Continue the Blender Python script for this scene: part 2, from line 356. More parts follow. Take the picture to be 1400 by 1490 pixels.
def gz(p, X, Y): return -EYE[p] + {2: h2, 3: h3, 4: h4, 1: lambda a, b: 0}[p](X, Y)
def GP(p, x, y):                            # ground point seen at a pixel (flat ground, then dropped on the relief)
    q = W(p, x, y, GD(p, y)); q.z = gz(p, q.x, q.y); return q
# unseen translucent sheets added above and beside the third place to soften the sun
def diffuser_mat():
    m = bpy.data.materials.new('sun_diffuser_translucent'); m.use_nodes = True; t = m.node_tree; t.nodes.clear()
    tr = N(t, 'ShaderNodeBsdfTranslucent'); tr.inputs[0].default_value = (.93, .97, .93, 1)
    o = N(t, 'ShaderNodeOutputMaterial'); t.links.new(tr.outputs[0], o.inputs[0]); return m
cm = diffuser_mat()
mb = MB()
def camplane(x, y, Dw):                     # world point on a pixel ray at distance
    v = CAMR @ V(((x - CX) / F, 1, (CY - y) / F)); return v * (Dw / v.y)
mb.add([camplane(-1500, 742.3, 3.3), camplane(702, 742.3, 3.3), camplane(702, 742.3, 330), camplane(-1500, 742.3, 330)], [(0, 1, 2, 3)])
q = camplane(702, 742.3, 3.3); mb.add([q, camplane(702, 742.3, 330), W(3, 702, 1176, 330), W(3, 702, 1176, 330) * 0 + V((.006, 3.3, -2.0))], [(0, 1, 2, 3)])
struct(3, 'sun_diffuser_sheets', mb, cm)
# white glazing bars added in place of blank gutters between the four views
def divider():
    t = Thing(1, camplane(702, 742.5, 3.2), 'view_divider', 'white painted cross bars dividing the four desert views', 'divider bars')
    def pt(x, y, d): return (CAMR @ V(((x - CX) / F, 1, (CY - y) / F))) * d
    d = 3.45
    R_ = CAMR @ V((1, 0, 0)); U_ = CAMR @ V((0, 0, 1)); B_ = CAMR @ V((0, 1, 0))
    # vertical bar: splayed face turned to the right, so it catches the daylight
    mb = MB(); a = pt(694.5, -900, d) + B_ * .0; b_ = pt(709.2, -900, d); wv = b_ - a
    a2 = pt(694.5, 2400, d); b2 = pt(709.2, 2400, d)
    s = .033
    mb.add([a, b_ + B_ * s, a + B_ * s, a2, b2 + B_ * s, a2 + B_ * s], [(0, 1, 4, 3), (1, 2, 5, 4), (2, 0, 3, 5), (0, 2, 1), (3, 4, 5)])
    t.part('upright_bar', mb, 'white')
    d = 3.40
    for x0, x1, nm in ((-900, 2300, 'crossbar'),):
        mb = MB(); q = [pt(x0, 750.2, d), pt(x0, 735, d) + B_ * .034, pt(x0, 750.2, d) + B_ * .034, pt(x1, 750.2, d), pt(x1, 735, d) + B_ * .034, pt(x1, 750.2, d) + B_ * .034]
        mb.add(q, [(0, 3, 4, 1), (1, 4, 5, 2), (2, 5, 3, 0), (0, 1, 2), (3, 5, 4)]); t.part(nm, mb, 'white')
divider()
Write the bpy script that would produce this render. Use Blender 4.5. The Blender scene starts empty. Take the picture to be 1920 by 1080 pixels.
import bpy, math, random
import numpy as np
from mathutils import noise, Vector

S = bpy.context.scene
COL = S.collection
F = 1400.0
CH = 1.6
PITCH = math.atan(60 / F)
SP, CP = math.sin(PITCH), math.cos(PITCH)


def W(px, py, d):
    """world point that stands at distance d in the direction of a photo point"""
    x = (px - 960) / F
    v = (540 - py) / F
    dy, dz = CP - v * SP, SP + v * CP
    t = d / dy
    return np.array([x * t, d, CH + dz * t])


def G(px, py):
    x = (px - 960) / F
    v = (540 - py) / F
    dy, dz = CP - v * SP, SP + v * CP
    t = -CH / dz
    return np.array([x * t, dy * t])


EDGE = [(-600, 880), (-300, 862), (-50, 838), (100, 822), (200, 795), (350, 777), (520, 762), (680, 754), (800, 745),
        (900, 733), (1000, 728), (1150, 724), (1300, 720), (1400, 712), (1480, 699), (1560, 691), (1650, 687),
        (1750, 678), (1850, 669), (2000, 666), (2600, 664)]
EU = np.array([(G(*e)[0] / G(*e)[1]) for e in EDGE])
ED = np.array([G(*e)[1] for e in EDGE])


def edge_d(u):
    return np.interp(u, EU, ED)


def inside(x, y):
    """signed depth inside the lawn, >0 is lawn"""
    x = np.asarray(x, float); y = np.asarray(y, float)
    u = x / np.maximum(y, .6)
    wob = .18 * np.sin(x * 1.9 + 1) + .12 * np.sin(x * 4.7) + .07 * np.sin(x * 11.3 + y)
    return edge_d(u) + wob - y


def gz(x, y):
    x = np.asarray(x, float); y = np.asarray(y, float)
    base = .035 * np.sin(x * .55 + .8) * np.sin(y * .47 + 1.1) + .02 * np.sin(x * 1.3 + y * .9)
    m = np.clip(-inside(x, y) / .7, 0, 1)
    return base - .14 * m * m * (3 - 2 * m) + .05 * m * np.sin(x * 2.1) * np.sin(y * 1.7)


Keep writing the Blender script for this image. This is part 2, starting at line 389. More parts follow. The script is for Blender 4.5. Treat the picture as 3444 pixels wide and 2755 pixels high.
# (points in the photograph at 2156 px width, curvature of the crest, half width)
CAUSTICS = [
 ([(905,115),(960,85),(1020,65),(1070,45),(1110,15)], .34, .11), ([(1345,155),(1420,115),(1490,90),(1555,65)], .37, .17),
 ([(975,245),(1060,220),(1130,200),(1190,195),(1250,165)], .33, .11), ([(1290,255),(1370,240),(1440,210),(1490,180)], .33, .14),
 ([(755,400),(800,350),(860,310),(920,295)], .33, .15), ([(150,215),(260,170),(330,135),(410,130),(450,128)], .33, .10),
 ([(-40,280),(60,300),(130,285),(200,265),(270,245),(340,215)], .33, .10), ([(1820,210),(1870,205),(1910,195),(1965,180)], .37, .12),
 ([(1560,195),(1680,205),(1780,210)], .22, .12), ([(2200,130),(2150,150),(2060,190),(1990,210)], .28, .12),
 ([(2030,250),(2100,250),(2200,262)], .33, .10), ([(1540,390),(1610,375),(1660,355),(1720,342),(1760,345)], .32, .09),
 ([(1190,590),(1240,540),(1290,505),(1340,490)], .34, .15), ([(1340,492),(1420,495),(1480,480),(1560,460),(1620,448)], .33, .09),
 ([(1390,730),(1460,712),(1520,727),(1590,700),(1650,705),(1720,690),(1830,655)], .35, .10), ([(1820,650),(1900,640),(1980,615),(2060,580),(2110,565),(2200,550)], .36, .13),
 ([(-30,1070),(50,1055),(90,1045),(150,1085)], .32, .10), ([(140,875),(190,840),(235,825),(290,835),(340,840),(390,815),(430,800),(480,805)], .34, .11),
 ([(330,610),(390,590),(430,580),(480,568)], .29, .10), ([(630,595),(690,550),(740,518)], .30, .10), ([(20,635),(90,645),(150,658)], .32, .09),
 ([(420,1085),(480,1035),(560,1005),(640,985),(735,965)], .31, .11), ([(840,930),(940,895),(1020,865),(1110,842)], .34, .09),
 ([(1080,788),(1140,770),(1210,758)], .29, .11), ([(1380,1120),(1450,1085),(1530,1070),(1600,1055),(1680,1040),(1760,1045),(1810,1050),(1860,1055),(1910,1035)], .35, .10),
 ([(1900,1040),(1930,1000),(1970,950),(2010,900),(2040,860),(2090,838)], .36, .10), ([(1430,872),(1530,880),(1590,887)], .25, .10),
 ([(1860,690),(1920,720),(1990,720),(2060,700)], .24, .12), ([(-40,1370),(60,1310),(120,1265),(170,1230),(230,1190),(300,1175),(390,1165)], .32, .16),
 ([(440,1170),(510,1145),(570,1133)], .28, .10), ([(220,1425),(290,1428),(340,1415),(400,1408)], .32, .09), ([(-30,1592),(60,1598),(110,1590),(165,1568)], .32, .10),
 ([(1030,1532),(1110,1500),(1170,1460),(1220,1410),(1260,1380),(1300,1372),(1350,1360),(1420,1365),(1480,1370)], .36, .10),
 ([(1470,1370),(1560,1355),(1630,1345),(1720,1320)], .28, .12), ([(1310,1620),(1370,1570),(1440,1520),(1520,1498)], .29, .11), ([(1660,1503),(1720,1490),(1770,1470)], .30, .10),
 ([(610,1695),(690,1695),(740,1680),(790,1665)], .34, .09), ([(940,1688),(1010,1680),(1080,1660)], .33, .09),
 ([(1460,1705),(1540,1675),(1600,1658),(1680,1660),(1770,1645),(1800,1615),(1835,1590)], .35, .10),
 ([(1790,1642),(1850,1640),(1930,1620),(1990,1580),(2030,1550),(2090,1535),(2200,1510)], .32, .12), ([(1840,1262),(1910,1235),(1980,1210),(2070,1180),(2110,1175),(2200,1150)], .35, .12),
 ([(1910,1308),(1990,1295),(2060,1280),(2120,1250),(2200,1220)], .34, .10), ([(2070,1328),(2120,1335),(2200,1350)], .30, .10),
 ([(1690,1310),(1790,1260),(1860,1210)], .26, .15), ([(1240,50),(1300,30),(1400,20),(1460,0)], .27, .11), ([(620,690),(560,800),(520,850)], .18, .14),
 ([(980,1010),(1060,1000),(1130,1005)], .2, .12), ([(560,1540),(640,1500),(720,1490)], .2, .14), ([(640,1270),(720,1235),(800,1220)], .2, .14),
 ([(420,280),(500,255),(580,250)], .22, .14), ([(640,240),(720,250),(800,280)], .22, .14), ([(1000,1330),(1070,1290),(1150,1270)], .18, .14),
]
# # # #
** Given task **
Extract the lines of the preceding material that run from the line with "Write the bpy" through the line with "return np.array([x * t, d, CH + dz * t])", inclusive, reproducing them exactly and adding nothing.

** Task output **
Write the bpy script that would produce this render. Use Blender 4.5. The Blender scene starts empty. Take the picture to be 1920 by 1080 pixels.
import bpy, math, random
import numpy as np
from mathutils import noise, Vector

S = bpy.context.scene
COL = S.collection
F = 1400.0
CH = 1.6
PITCH = math.atan(60 / F)
SP, CP = math.sin(PITCH), math.cos(PITCH)


def W(px, py, d):
    """world point that stands at distance d in the direction of a photo point"""
    x = (px - 960) / F
    v = (540 - py) / F
    dy, dz = CP - v * SP, SP + v * CP
    t = d / dy
    return np.array([x * t, d, CH + dz * t])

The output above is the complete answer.